Cummings did not bid on the mahogany marble-top sideboard table in the plain style of the early South, made in Virginia, 1760-75. It has cherry as the secondary wood, guttae feet, and paneled legs similar to legs of the kettle stand made at the Anthony Hay shop in Williamsburg, Virginia, now at Winterthur. Sumpter Priddy III, who wrote the catalog entry, does not think the marble-top table is from that Williamsburg shop, but he does think it was made in tidewater Virginia, and the marble top is original. It sold for $124,750 to a collector on the phone.

Several paintings by local artists brought more than expected. Patio of the Court of Two Sisters Restaurant by Clarence Millet (1895-1959) sold for $58,750 (est. $20,000/30,000), demonstrating that regional interest extends to paintings as well as furniture.

Rooster and Chicks, a watercolor by Walter Inglis Anderson, a Mississippi artist, painted 1940-45, sold for $30,550 (est. $25,000/35,000). It pays to sell pictures close to where they were painted.

Also of local interest, a Newcomb College embroidered linen lamp mat, 1908-12, 16" x 15", with a multicolored band of blossoms and foliage sold for $1837.50 (est. $2500/3500). A program to create embroidered objects was begun at Newcomb College in 1902 by Gertrude Roberts Smith using the same standards of design established for pottery.

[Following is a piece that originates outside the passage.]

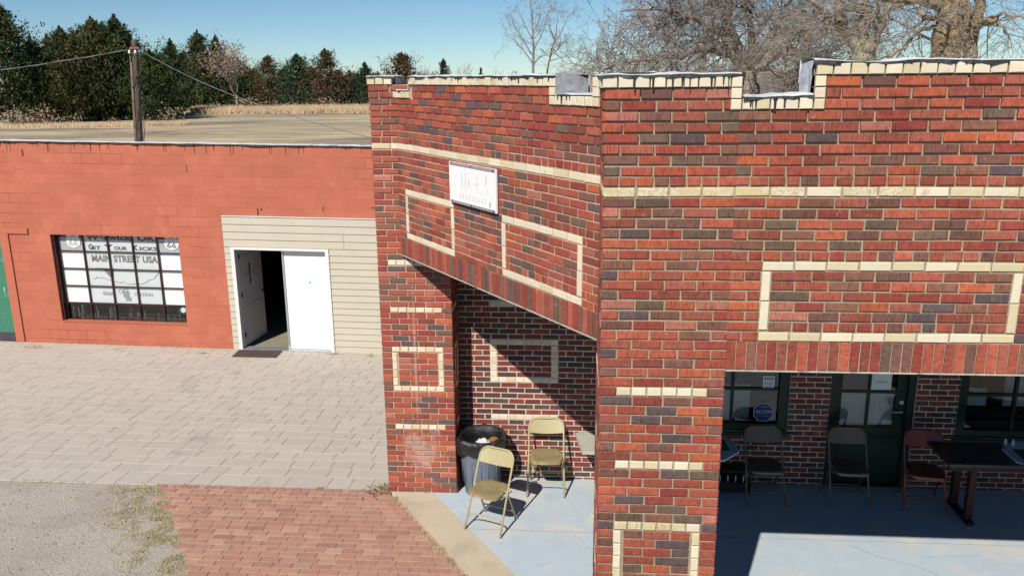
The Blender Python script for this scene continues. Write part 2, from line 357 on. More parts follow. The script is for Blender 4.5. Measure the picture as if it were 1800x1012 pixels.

Some Centennial furniture brought strong prices. A Philadelphia armchair, cataloged as in the style of William Savery with a yoke-shaped crest rail and a carved splat, knuckle arms, and cabriole legs with ball-and-claw feet sold for $11,456.25. A pair of matching side chairs fetched $7343.75. An accompanying photograph of an 1884 painting by Isaac L. Williams documents the chairs in use in the boardroom of the Historical Society of Pennsylvania after HSP moved to new quarters at 1300 Locust Street in 1884. The catalog notes that well-known New Orleans antiquarian Felix Herwig Kuntz purchased the chairs from HSP in 1948. Kuntz (1890-1971), dean of Americana collectors in New Orleans, made a major gift from his collections to the New Orleans Museum of Art.